Enquanto os seres biológicos têm suas ações limitadas dentro dos seus respectivos ambientes, ou seja, agem através do instinto, o ser social é capaz de complexificar cada vez mais a sociabilidade e complexificar sua própria práxis, ou seja, enquanto o homem transforma a sociabilidade na qual vive, transforma a si mesmo, já que agora sua transformação concreta faz parte da sociabilidade e através dela o homem o homem desenvolve novos conhecimentos e novas habilidades que não possuía anteriormente, em termos mais filosóficos, o homem também é capaz de elevar o seu ser-para-si incessantemente e conhecer sua própria história. As singularidades das prévias-ideações objetivadas tornam-se algo genérico. Isso acontece porque quando algo singular previamente idealizado objetivamente se exterioriza como concreto passa a pertencer não só ao trabalho, mas a toda a totalidade social. A prévia-ideação objetivada do ser-precisamente-assim existente é uma singularidade em resposta a uma situação concreta(social genérica), e tal prévia ideação só é possível devido a confronto entre o passado(o conhecimento obtido para gerar a prévia-ideação, ou intentio recta), o presente(a situação concreta) e o futuro(objetivo pela qual a prévia-ideação foi criada), ou seja, a singularidade da prévia-ideação é também um elemento genérico, pois a história do objeto criado pela prévia-ideação objetiva, ao alterar o existente, mesmo que infimamente, ganha dimensões genéricas e agora participa de uma totalidade. E através dessa generalização do trabalho é que o homem desenvolve a sociabilidade e as relações sociais, de tal forma que uma simples singularidade de uma prévia-ideação objetiva, poderia mudar o rumo de toda a história através de um encadeamento de processos causais que gerariam outras prévias-ideações e consequentemente outros processos causais. ou seja, uma ação teleologicamente determinada, tanto na prévia-ideação objetivada(faz uma junção entre passado, presente, e futuro) quanto na exteriorização(a prévia-ideação exteriorizada em objeto, tal qual, mesmo que infimamente, quando altera o existente, torna-se algo genérico, pois começa a fazer parte de toda uma totalidade) são singularidades que são convertidas em generalizações.
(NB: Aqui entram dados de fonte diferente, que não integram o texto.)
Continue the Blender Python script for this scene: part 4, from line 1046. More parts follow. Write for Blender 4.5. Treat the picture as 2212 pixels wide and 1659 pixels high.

Devemos ressaltar que o futuro, por ser justamente algo que ainda não aconteceu, não

necessariamente será o que previamente idealizou-se pelo sujeito, ou seja, a teleologia é um jogo de tentativa e erro(é muito importante entender isso para não cair em determinismos).

Segundo Aristotéles no Ética a Nicômaco, as disposições de caráter são produtos do hábito. O trabalho é o hábito que mais toma tempo do homem na história. Por causa dessas verdades simples, o trabalho funda a humanidade do homem, ou seja, “antropologiza” elementos naturais. Desde os costumes, os símbolos sexuais, a cultura, a beleza, o direito, a religião — toda a superestrutura é condicionada pela categoria fundante do homem: o trabalho e suas relações sociais especificas e históricas.

Além da teleologia primária, que foi a abordada acima, temos a teleologia secundária. A teleologia secundária é o que fica conhecida dentro do marxismo como “ideologia”, já que o homem vai além do trabalho, formando complexos de complexos, porém todos os complexos sociais de uma forma ou de outra são provenientes da ação consciente do homem, ou seja, do trabalho. Toda a totalidade material é composta por sínteses de múltiplas determinações, portanto medida que o homem complexifica a totalidade social e a si mesmo, é necessária uma mudança em relação a teleologia, que deixa de ser uma simples transformação do concreto, e passa a induzir os sujeitos a transformarem o concreto de uma dada forma, ou seja, referimo-nos agora ao fato de algumas ideias jogarem um papel-chave na escolha das alternativas a ser objetivadas em cada momento histórico. Tais ideias compõem, sempre, uma visão de mundo, e auxiliam os homens na tomada de posição ante os grandes problemas de cada época, bem como ante os pequenos e passageiros dilemas da vida cotidiana. A diferença qualitativa entre as posições teleológicas voltadas à transformação da natureza e aquelas que buscam provocar determinados atos em outros indivíduos está no fato de que as primeiras detonam uma cadeia causal, enquanto as secundárias colocam em movimento uma nova posição teleológica. Isto faz com que o grau de incerteza, o leque de alternativas ao desdobramento do processo, seja qualitativamente maior no caso das posições teleológicas secundárias do que no caso das posições teleológicas primárias. Estas têm a ver com os nexos causais existentes, aquelas concernem à escolha entre alternativas pelos

indivíduos. É desta teleologia que surge complexos como o direito, que nada mais é do que uma forma da classe dominante fazer uma manutenção dentro da sociedade de modo que controle na medida do possível as contradições e controle também a classe dominada.

Como o homem funda a si próprio através do trabalho e como o conjunto de relações sociais são a essência da humanidade, consequentemente o modo como o homem vai realizar o trabalho é determinado por tais relações sociais, que por sua vez são determinadas pelo modo de produção que rege a sociedade, portanto não há nenhuma barreira intransponível que restrinja a sociedade transitar do capitalismo para o socialismo e posteriormente para o comunismo, pois o ser social não pode ser reduzido a um ser que possui uma consciência predeterminada mesmo antes de sofrer condicionamentos do concreto, uma vez que isso seria negar as diferentes determinações subjetivas do ser social perante a sociabilidades diferentes ao longo da história, bem como afirmar que todos os seres humanos são iguais e possuem a mesma essência.

Fonte: Para uma ontologia do ser social 2 — Gyorgy Lukács.